In sintesi il monito della Cassazione (anche se bisogna aspettare le motivazioni) è proprio questo; lo spoil system non è altro che l’attuazione di nomine fiduciarie, che vanno ricondotte ai nuovi assetti amministrativi determinati in seguito a democratiche elezioni amministrative e politiche.
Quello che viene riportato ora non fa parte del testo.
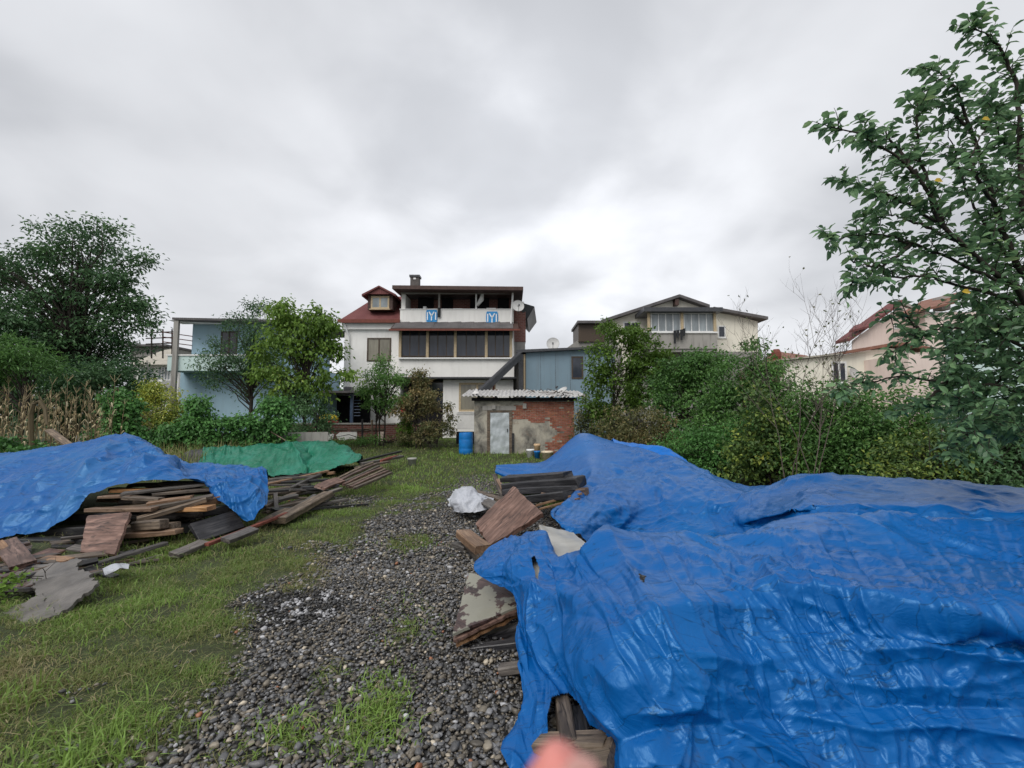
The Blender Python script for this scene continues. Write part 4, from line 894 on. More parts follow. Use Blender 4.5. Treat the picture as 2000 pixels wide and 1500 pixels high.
# ================================================================== BUILDINGS (parts in world metres, relative to the building's base)
class B:
    """building: an Empty whose children are parts"""
    def __init__(s, name, label, cat, loc, group=None):
        s.e = thing(name, label, cat, loc, 0, group); s.o = Vector(loc)
    def mb(s): return MB(s.o)
    def box(s, name, mat, x0, x1, y0, y1, z0, z1, parent=None):
        return s.mb().box(x0, x1, y0, y1, z0, z1).build(name, mat, parent or s.e)
    def window(s, x0, x1, z0, z1, y, fm, gm, cols=2, fw=.07, sill=None, dark=None, depth=.10):
        """frame standing 3 cm proud of plane y (facing -y) with panes set back in it"""
        b = s.mb(); yf = y - .03
        b.box(x0, x1, yf, y + depth, z0, z0 + fw); b.box(x0, x1, yf, y + depth, z1 - fw, z1)
        n = cols
        for k in range(n + 1):
            c = x0 + fw / 2 + (x1 - x0 - fw) * k / n; b.box(c - fw / 2, c + fw / 2, yf + .002, y + depth - .002, z0 + fw, z1 - fw)
        w = b.build('window', fm, s.e)
        for k in range(n):
            a0 = x0 + fw / 2 + (x1 - x0 - fw) * k / n + fw / 2; a1 = x0 + fw / 2 + (x1 - x0 - fw) * (k + 1) / n - fw / 2
            s.mb().box(a0, a1, y - .012, y - .004, z0 + fw, z1 - fw).build('pane', gm, w)
        if sill: s.mb().box(x0 - .08, x1 + .08, y - .09, y + .02, z0 - .06, z0 - .002).build('sill', sill, w)
        return w

# ---- main three storey house -----------------------------------------
D = 28.0
base = P(840, 840, D); base.z = .35
h = B('house', 'three storey white house with a red mansard roof and two blue flags', 'house', (base.x, D, .3))
xw0, xw1, xr = X_(672, 700, D), X_(783, 700, D), X_(1004, 700, D)
ze, zf = Z_(629, D), Z_(738, D)
h.box('wall', M['white_wall'], xw0, xw1, D, D + 9, 0, ze)                          # left wing
h.box('cornice', M['white_wall'], xw0 - .12, xw1 - .003, D - .18, D + .5, Z_(644, D), Z_(629, D) + .02)
h.box('wall', M['white_wall'], xw1 + .002, xr, D + 1.6, D + 9, 0, Z_(702, D))          # ground and first floor core
h.box('balcony', M['white_wall'], xw1 + .004, xr, D - .6, D + 1.6, Z_(738, D), Z_(702, D))
h.box('floor_slab', M['dark_metal'], xw1 + .3, xr + .12, D - .75, D + 1.6, Z_(741, D), Z_(738, D) - .005)
# ground floor front room
h.box('wall', M['white_wall'], X_(866, 800, D), xr - .05, D - .2, D + 1.59, 0, Z_(742, D))
h.box('recess', M['dark'], X_(790, 800, D), X_(866, 800, D) - .004, D + .6, D + 1.58, 0, Z_(742, D))
h.window(X_(897, 780, D), X_(968, 780, D), Z_(804, D), Z_(748, D), D - .2, M['beige_frame'], M['glass_tan'], 2, .12, M['white'])
h.window(X_(815, 780, D), X_(864, 780, D), Z_(800, D), Z_(744, D), D + .6, M['dark_frame'], M['glass_dark'], 2, .07, M['brown_trim'])
# first floor: tall brown window on the wing
h.window(X_(717, 680, D), X_(764, 680, D), Z_(706, D), Z_(660, D), D, M['dark_frame'], M['glass_tan'], 2, .09)
# glazed balcony, four bays of three panes
y0 = D - .6
h.box('wall', M['white_wall'], xw1 + .004, X_(786, 670, D), y0, D + 1.6, Z_(702, D) + .002, Z_(642, D))
h.box('wall', M['white_wall'], X_(1001, 670, D), xr, y0, D + 1.6, Z_(702, D) + .002, Z_(640, D))
h.box('back_wall', M['dark'], X_(787, 670, D), X_(1000, 670, D), D + .4, D + 1.6, Z_(702, D) + .002, Z_(640, D))
px_b = [786, 840, 892, 951, 1000]
for k in range(4):
    w = h.window(X_(px_b[k] + 1, 670, D), X_(px_b[k + 1], 670, D), Z_(699, D), Z_(643, D), y0, M['dark_frame'], M['glass_dark'], 3, .05)
for k, pxp in enumerate([787, 839, 892, 951, 998]):
    h.box('post', M['beige_frame'], X_(pxp - 2.5, 670, D), X_(pxp + 2.5, 670, D), y0 - .13, y0 - .034, Z_(701, D), Z_(641, D))
h.box('sill', M['white'], X_(784, 700, D), X_(1003, 700, D), y0 - .17, y0 - .002, Z_(704, D), Z_(701, D) - .004)
# lean-to awning roof over the glazed balcony
b = h.mb(); zt, zl = Z_(631, D - .2), Z_(641, y0 - .75)
b.prism([(X_(774, 640, D), y0 - .75, zl), (X_(774, 640, D), y0 + .7, zt + .15), (X_(774, 640, D), y0 + .7, zt + .02), (X_(774, 640, D), y0 - .75, zl - .10)],
        [(X_(1012, 640, D), y0 - .75, zl - .02), (X_(1012, 640, D), y0 + .7, zt + .13), (X_(1012, 640, D), y0 + .7, zt), (X_(1012, 640, D), y0 - .75, zl - .14)])
aw = b.build('awning', M['brown_trim'], h.e)
for k in range(9):
    a0 = X_(776 + k * 25, 636, D); a1 = X_(776 + k * 25 + 26, 636, D); r = random.random() * .05
    h.mb().prism([(a0, y0 - .70, zl + .03), (a0, y0 + .6, zt + .19), (a0, y0 + .6, zt + .16), (a0, y0 - .70, zl)],
                 [(a1, y0 - .66, zl + .03 + r), (a1, y0 + .6, zt + .22 + r), (a1, y0 + .6, zt + .19 + r), (a1, y0 - .66, zl + r)]).build('roof_sheet', M['roof_grey'], aw)
h.box('gutter', M['rust'], X_(772, 642, D), X_(1015, 642, D), y0 - .86, y0 - .752, zl - .16, zl - .06)
# top loggia
D_ = D - 1.2; xa, xb_ = X_(766, 557, D_), X_(1022, 563, D_); za, zb = Z_(557, D_), Z_(563, D_)
xl0, xl1 = X_(784, 600, D), X_(1003, 600, D)
h.box('parapet', M['white_wall'], xl0, xl1, D - .3, D - .05, Z_(640, D), Z_(607, D))
h.box('coping', M['white'], xl0 - .04, xl1 + .04, D - .34, D - .01, Z_(607, D) + .003, Z_(607, D) + .05)
h.box('floor_slab', M['concrete'], xl0, xl1, D - .048, D + 4, Z_(640, D), Z_(640, D) + .2)
h.box('wall', M['white_wall'], xl0, X_(792, 600, D), D - .048, D + 4, Z_(640, D) + .202, za - .24)
h.box('back_wall', M['brick_far'], X_(793, 600, D), xl1 - .1, D + 1.3, D + 4, Z_(640, D) + .202, za - .22)
for a0, a1 in ((816, 846), (862, 884), (918, 955), (972, 994)):
    h.box('opening', M['dark'], X_(a0, 600, D) * 1.04, X_(a1, 600, D) * 1.04, D + 1.2, D + 1.298, Z_(640, D) + .3, Z_(572, D))
for pxp in (858, 930): h.box('column', M['concrete'] if pxp < 900 else M['white'], X_(pxp - 1.5, 600, D), X_(pxp + 1.5, 600, D), D - .1, D + .05, Z_(607, D) + .052, za - .24)
b = h.mb(); b.tube([(X_(1002, 566, D), D - .45, Z_(566, D)), (X_(998, 640, D), D - .5, Z_(636, D))], .06, 8); b.build('drainpipe', M['white'], h.e)
# white things stored on the loggia, with the house
for a0, a1, zt_ in ((885, 903, 602), (941, 955, 604), (950, 968, 601), (826, 832, 598)):
    tag(MB(P(a0, 607, D)).box(X_(a0, 600, D), X_(a1, 600, D), D + .05, D + .5, Z_(640, D) + .2, Z_(zt_, D)).build('storage_box', M['white']),
        f'pale box standing behind the top balcony parapet {"near its middle" if a0 == 885 else "left of the right flag" if a0 == 941 else "directly above the right flag" if a0 == 950 else "above the left flag"}', 'box')
b = MB((0, D, 0)); b.tube([(X_(944, 572, D), D - .02, Z_(567, D)), (X_(940, 585, D), D - .05, Z_(586, D)), (X_(932, 597, D), D - .05, Z_(597, D))], [.04, .16, .09], 8)
o = b.build('curtain', M['white'], smooth=True); tag(o, 'white curtain tied up beside the column in the top balcony', 'curtain')
o = MB((0, D, 0)).box(X_(857, 620, D), X_(862, 620, D), D - .42, D - .36, Z_(622, D), Z_(604, D)).build('dark_cloth', M['cloth_dark']); tag(o, 'dark cloth hanging over the top balcony parapet right of the left flag', 'cloth')
# top roof
b = h.mb()
b.prism([(xa, D - 1.2, za), (xa, D + 9, za + .5), (xa, D + 9, za + .3), (xa, D - 1.2, za - .22)], [(xb_, D - 1.2, zb + .1), (xb_, D + 9, zb + .5), (xb_, D + 9, zb + .3), (xb_, D - 1.2, zb - .12)])
rf = b.build('roof', M['brown_trim'], h.e)
h.box('soffit', M['grey_wall'], X_(784, 565, D), X_(1003, 565, D), D - .25, D - .05, Z_(566, D), za - .24)
cx0, cx1 = X_(797, 550, D), X_(814, 550, D)
ch = h.box('chimney', M['soot'], cx0, cx1, D + .6, D + 1.1, za - .1, Z_(535, D)); h.mb().box(cx0 - .06, cx1 + .06, D + .55, D + 1.15, Z_(535, D) + .002, Z_(532, D) + .03).build('chimney_cap', M['dark_metal'], ch)
h.mb().box(cx0 + .2, cx1 - .18, D + .58, D + .598, Z_(540, D), Z_(537, D)).build('flue_opening', M['white'], ch)
# mansard
b = h.mb(); xA, xB = X_(666, 628, D), xw1 - .004; zE = Z_(628, D)
A = [(xA, D - .35, zE), (xB, D - .35, zE)]; T_ = [(X_(716, 568, D), D + 2.2, Z_(561, D)), (xB, D + 2.2, Z_(561, D))]
b.poly([A[0], A[1], T_[1], T_[0]]); b.poly([A[0], T_[0], (X_(716, 568, D), D + 7, Z_(561, D)), (xA, D + 9, zE)]); b.poly([T_[0], T_[1], (xB, D + 7, Z_(561, D)), (X_(716, 568, D), D + 7, Z_(561, D))])
b.poly([A[0], (xA, D + 9, zE), (xB, D + 9, zE), A[1]])
mr = b.build('roof', M['roof_red'], h.e)
h.mb().box(xA - .05, xB, D - .45, D - .353, zE - .16, zE + .05).build('fascia', M['rust'], mr)
h.mb().box(X_(711, 565, D), X_(725, 565, D), D + 2.0, D + 3, Z_(575, D), Z_(559, D)).build('chimney', M['concrete'], mr)
h.mb().box(X_(709, 565, D), X_(727, 565, D), D + 1.9, D + 3.1, Z_(559, D) + .002, Z_(556, D)).build('chimney_cap', M['dark_metal'], mr)
# dormer
dx0, dx1 = X_(722, 590, D), X_(764, 590, D); zd0, zd1 = Z_(605, D), Z_(577, D)
h.box('dormer', M['brown_trim'], dx0 - .1, dx1 + .1, D - .05, D + 2.4, zd0, zd1)
h.window(dx0 + .1, dx1 - .1, zd0 + .04, zd1 - .06, D - .05, M['beige_frame'], M['glass_light'], 2, .1, M['beige_frame'])
b = h.mb(); xm = (dx0 + dx1) / 2; zr = Z_(564, D)
for s_ in (-1, 1):
    xe = xm + s_ * (dx1 - dx0) * .78
    b.prism([(xe, D - .4, zd1 - .15), (xm, D - .4, zr), (xm, D - .4, zr + .1), (xe, D - .4, zd1 - .02)], [(xe, D + 3, zd1 - .15), (xm, D + 3, zr), (xm, D + 3, zr + .1), (xe, D + 3, zd1 - .02)])
b.poly([(xm - 1.0, D - .3, zd1), (xm + 1.0, D - .3, zd1), (xm, D - .3, zr)]); b.build('dormer_roof', M['roof_red'], h.e)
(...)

Insomma, quello che in America ma anche in vari stati europei è una regola scontata in Italia diventa subito motivo di battaglia politica e di incursioni giudiziarie da parte di magistrati più attenti alle colorazioni politiche che allo spirito promanato da un istituto modernissimo quale è lo spoil-system.

Ai limiti della perfezione la strategia difensiva posta in essere dagli avvocati Andrea Castaldo e Gaetano Pastore che hanno giustamente, come da loro compito, preferito spiegare che “il professor Coscioni ha ingiustamente subìto attacchi strumentali alla sua persona e che la correttezza e la professionalità del suo comportamento sono state finalmente riconosciute, così come quelle più in generale della trasparente amministrazione e gestione della sanità campana, sotto la direzione del presidente De Luca, nel quadro di una politica dello spoils system perfettamente legittima e anzi coerente con l’espressione del corpo elettorale”.

Insomma, come dire, se accettiamo l’esistenza dello spoil system che tutti abbiamo tenacemente voluto, dobbiamo anche farcene una ragione quando chi vince le elezioni (siano essi De Luca o altri) e/o chi sale ai vertici di un sistema economico-sociale deve poter tranquillamente riorganizzare le file del complesso strumento che si accinge a governare.